3. An increased role.
As parents, we have had the luxury to take a backseat to the spiritual development of our children. We could always fall back on the Sunday school class or the youth group, but all that went away – at least to an extent – last month. Suddenly, parents all over the world became the primary spiritual influence in the lives of our children. We were the ones teaching them to pray, teaching them to read the Bible, teaching them to trust. And this, too, is something we ought to take with us from quarantine.
That’s not to say our kids shouldn’t be influenced by the local church; they should, and we should want it to. But we as parents should not relegate that responsibility to the church. We should instead see all these influences working together for the discipleship of our kids.

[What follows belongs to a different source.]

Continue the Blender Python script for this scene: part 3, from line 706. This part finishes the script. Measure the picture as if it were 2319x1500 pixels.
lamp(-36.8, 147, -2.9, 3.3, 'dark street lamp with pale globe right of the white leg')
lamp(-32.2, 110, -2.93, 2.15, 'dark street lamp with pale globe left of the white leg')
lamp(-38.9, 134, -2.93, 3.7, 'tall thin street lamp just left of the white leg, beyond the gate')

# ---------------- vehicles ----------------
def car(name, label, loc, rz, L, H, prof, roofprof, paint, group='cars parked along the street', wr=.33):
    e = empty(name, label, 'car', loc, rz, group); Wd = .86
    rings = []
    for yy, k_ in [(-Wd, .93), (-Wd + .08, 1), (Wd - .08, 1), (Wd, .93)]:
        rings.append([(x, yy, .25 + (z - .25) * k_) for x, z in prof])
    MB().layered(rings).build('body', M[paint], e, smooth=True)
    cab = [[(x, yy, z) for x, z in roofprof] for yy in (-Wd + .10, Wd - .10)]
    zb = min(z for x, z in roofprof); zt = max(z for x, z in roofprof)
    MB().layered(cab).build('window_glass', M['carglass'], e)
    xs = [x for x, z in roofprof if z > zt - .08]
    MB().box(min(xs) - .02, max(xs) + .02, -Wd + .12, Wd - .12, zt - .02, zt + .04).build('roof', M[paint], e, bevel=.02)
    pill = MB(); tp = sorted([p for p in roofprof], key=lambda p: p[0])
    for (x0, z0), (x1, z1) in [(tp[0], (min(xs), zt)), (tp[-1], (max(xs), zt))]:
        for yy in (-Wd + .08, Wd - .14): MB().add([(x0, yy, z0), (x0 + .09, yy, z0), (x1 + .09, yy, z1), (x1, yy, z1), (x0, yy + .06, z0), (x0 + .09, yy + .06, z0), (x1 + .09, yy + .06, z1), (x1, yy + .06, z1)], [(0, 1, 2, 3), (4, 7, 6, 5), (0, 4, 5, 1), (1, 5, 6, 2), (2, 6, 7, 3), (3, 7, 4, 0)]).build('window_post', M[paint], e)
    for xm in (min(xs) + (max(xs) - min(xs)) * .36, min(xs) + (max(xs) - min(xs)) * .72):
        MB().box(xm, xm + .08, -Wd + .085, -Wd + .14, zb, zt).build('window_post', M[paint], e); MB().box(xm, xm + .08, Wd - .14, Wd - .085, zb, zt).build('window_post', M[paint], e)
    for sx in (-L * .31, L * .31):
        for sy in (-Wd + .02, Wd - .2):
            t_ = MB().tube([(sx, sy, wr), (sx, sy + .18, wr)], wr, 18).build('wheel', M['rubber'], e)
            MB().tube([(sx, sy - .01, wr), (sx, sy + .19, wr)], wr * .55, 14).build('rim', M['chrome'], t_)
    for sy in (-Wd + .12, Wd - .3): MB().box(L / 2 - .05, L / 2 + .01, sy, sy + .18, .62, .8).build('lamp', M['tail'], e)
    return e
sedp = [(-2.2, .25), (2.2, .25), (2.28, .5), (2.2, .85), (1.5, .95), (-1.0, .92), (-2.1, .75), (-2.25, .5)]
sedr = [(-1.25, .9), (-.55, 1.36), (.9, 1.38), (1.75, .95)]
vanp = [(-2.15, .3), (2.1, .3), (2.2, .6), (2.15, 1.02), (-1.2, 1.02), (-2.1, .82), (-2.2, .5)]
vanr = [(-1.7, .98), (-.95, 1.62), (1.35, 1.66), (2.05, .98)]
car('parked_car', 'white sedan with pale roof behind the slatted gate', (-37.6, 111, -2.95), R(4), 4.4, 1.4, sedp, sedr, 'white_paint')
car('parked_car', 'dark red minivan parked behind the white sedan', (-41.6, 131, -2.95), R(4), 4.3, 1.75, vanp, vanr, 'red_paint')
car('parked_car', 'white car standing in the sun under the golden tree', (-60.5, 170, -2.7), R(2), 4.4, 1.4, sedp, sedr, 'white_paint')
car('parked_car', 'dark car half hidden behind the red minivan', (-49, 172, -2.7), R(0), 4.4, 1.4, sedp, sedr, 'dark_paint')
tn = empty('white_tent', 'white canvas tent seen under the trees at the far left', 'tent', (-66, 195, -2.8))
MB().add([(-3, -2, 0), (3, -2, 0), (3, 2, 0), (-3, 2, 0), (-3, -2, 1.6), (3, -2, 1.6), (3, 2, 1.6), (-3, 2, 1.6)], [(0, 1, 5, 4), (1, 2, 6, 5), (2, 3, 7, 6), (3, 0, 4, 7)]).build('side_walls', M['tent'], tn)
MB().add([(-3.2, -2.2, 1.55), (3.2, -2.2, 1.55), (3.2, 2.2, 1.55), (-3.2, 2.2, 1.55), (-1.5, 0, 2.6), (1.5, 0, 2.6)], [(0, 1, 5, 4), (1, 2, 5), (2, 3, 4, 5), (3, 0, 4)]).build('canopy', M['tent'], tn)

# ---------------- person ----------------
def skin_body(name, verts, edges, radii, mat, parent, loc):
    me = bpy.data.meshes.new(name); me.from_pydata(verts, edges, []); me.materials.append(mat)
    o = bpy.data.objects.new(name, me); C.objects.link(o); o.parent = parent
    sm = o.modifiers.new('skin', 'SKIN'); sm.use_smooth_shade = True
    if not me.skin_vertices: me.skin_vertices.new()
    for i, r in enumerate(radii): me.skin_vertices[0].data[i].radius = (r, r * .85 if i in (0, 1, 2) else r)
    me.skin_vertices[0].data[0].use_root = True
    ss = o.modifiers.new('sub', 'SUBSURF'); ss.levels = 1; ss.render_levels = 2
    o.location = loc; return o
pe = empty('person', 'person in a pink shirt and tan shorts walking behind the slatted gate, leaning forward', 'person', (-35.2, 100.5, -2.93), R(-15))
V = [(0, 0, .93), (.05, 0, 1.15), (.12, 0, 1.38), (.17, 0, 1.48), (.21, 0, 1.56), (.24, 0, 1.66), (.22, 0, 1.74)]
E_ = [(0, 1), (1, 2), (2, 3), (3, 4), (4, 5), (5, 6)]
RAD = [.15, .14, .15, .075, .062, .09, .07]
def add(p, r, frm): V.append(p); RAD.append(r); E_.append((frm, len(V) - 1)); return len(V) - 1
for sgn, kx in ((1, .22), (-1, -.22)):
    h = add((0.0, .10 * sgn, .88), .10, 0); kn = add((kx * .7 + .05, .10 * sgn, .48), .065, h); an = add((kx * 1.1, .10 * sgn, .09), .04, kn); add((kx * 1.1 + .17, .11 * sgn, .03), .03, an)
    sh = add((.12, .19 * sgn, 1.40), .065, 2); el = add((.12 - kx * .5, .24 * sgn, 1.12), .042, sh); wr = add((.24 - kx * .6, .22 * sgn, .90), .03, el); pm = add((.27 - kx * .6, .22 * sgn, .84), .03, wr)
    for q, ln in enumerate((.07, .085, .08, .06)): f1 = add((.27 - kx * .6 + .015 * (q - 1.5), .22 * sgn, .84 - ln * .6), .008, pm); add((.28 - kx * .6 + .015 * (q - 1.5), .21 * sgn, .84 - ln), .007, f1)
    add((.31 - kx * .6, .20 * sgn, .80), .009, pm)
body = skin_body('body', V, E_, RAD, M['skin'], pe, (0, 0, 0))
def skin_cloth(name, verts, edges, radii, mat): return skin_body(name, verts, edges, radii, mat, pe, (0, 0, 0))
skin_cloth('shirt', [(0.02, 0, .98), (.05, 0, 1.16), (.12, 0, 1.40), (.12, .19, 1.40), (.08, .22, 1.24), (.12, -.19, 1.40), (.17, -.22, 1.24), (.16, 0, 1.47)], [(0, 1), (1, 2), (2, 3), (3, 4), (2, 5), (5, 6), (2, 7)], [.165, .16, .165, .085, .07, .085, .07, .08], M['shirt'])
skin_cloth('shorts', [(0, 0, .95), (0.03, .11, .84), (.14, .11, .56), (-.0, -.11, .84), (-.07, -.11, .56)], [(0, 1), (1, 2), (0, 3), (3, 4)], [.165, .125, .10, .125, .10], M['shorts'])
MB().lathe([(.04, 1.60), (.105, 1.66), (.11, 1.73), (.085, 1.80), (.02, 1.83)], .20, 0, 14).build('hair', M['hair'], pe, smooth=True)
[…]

Perhaps one of the ways God will redeem these last weeks is that there will be a host of families who never prayed together, never read the Bible together, never sang together – but now they do. And maybe they still will.
These words that I am giving you today are to be in your heart. Repeat them to your children. Talk about them when you sit in your house and when you walk along the road, when you lie down and when you get up (Deut. 6:6-7).
God is in the business of bringing good from bad, friends. Perhaps, even in the midst of everything bad that has and is still happening in the world there is good to come from it. For us, and for our families.